In Kennebunkport, a local favorite is the Clam Shack. The broiled lobster dinners are not to be missed. You would swear the meal is prepared by a renowned chef.

The first weekend of August is the time to visit the city of Rockland. Oh, did I tell you they hold the lobster festival just at that time?  The promise is for fresh, local lobster dinners, nationally renowned entertainers, cooking contests, carnival rides, Maine craftsmen, and artists. Oh, what a grand time.

Ice Cream

Top off your road trip to Maine with ice cream. The Thompson Ice House has an annual ice cream social in July. The ice cream is churned from the ice they harvest in their very own pond. My grandfather told us how he used to carry blocks of ice to many residences before refrigerators. Of course, that was in the south and not in Maine. I am glad those times are past but I will enjoy the ice cream. Who could resist?

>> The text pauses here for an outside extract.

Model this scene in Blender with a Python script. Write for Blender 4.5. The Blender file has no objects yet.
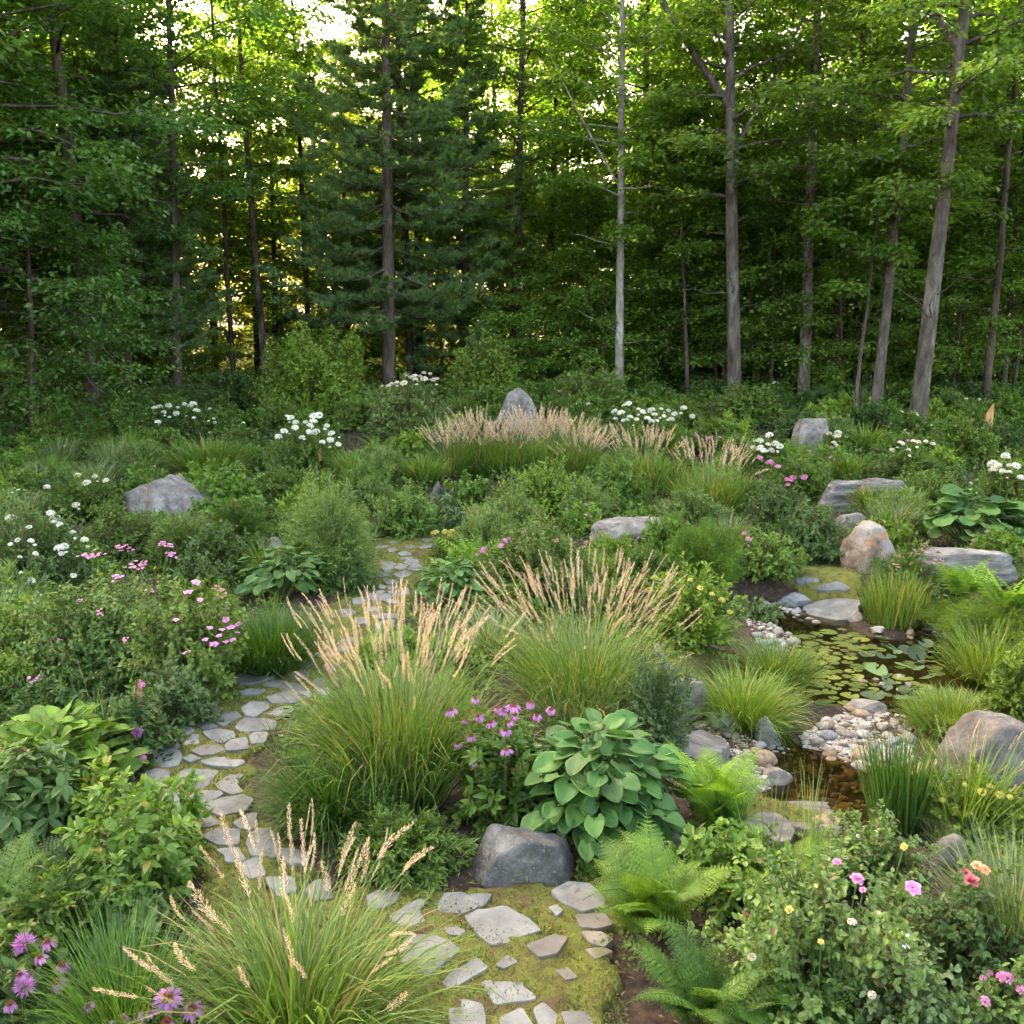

Maine appears to be an exciting place to visit. I am ready to taste all it has to offer. From clams to lobsters to ice cream. Count me in. And I will bring a friend.

If you decide to go on a road trip to Maine, a bed and breakfast is a great choice. Maine has so many varied locations to stay and visit. You will not want to leave, at least not until the weather turns cold. Find the time to visit every state in our nation. It is an adventure.